TASK TO CARRY OUT: What follows is a listing; restate every line of it word for word.
**** GIVEN INFORMATION ****
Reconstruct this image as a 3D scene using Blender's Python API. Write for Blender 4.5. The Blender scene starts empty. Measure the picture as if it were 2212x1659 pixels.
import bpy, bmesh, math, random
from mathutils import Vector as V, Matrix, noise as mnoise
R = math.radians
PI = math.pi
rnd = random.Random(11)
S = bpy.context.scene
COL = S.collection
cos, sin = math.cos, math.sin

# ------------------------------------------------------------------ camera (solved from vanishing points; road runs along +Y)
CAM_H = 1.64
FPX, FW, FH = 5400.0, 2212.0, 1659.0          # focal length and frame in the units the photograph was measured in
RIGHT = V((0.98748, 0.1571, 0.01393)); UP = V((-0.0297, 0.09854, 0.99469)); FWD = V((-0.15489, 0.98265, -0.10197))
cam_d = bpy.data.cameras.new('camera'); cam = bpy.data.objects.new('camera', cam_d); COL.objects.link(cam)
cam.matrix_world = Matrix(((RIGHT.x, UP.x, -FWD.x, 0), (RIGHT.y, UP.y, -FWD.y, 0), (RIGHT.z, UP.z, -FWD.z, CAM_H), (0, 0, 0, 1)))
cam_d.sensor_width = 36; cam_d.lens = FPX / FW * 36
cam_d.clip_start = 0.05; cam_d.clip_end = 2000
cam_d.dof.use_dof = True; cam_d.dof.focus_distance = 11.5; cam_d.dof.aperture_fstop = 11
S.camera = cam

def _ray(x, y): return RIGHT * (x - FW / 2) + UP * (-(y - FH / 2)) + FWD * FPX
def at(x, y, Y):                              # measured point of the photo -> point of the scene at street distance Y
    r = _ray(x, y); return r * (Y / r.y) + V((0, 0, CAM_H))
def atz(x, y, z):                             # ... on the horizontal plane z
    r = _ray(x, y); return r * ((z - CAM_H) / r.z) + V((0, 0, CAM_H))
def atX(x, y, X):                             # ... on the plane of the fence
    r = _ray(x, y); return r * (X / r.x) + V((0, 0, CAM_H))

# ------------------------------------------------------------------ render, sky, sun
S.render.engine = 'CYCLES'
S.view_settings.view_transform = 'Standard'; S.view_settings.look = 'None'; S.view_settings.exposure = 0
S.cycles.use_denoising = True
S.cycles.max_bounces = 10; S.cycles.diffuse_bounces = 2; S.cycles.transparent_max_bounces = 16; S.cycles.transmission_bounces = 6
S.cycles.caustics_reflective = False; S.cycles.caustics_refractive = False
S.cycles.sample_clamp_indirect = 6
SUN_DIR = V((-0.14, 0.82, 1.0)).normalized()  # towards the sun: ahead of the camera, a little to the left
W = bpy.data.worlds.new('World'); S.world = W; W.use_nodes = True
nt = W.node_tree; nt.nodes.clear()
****
RESULT FOR THIS TASK:
Reconstruct this image as a 3D scene using Blender's Python API. Write for Blender 4.5. The Blender scene starts empty. Measure the picture as if it were 2212x1659 pixels.
import bpy, bmesh, math, random
from mathutils import Vector as V, Matrix, noise as mnoise
R = math.radians
PI = math.pi
rnd = random.Random(11)
S = bpy.context.scene
COL = S.collection
cos, sin = math.cos, math.sin

# ------------------------------------------------------------------ camera (solved from vanishing points; road runs along +Y)
CAM_H = 1.64
FPX, FW, FH = 5400.0, 2212.0, 1659.0          # focal length and frame in the units the photograph was measured in
RIGHT = V((0.98748, 0.1571, 0.01393)); UP = V((-0.0297, 0.09854, 0.99469)); FWD = V((-0.15489, 0.98265, -0.10197))
cam_d = bpy.data.cameras.new('camera'); cam = bpy.data.objects.new('camera', cam_d); COL.objects.link(cam)
cam.matrix_world = Matrix(((RIGHT.x, UP.x, -FWD.x, 0), (RIGHT.y, UP.y, -FWD.y, 0), (RIGHT.z, UP.z, -FWD.z, CAM_H), (0, 0, 0, 1)))
cam_d.sensor_width = 36; cam_d.lens = FPX / FW * 36
cam_d.clip_start = 0.05; cam_d.clip_end = 2000
cam_d.dof.use_dof = True; cam_d.dof.focus_distance = 11.5; cam_d.dof.aperture_fstop = 11
S.camera = cam

def _ray(x, y): return RIGHT * (x - FW / 2) + UP * (-(y - FH / 2)) + FWD * FPX
def at(x, y, Y):                              # measured point of the photo -> point of the scene at street distance Y
    r = _ray(x, y); return r * (Y / r.y) + V((0, 0, CAM_H))
def atz(x, y, z):                             # ... on the horizontal plane z
    r = _ray(x, y); return r * ((z - CAM_H) / r.z) + V((0, 0, CAM_H))
def atX(x, y, X):                             # ... on the plane of the fence
    r = _ray(x, y); return r * (X / r.x) + V((0, 0, CAM_H))

# ------------------------------------------------------------------ render, sky, sun
S.render.engine = 'CYCLES'
S.view_settings.view_transform = 'Standard'; S.view_settings.look = 'None'; S.view_settings.exposure = 0
S.cycles.use_denoising = True
S.cycles.max_bounces = 10; S.cycles.diffuse_bounces = 2; S.cycles.transparent_max_bounces = 16; S.cycles.transmission_bounces = 6
S.cycles.caustics_reflective = False; S.cycles.caustics_refractive = False
S.cycles.sample_clamp_indirect = 6
SUN_DIR = V((-0.14, 0.82, 1.0)).normalized()  # towards the sun: ahead of the camera, a little to the left
W = bpy.data.worlds.new('World'); S.world = W; W.use_nodes = True
nt = W.node_tree; nt.nodes.clear()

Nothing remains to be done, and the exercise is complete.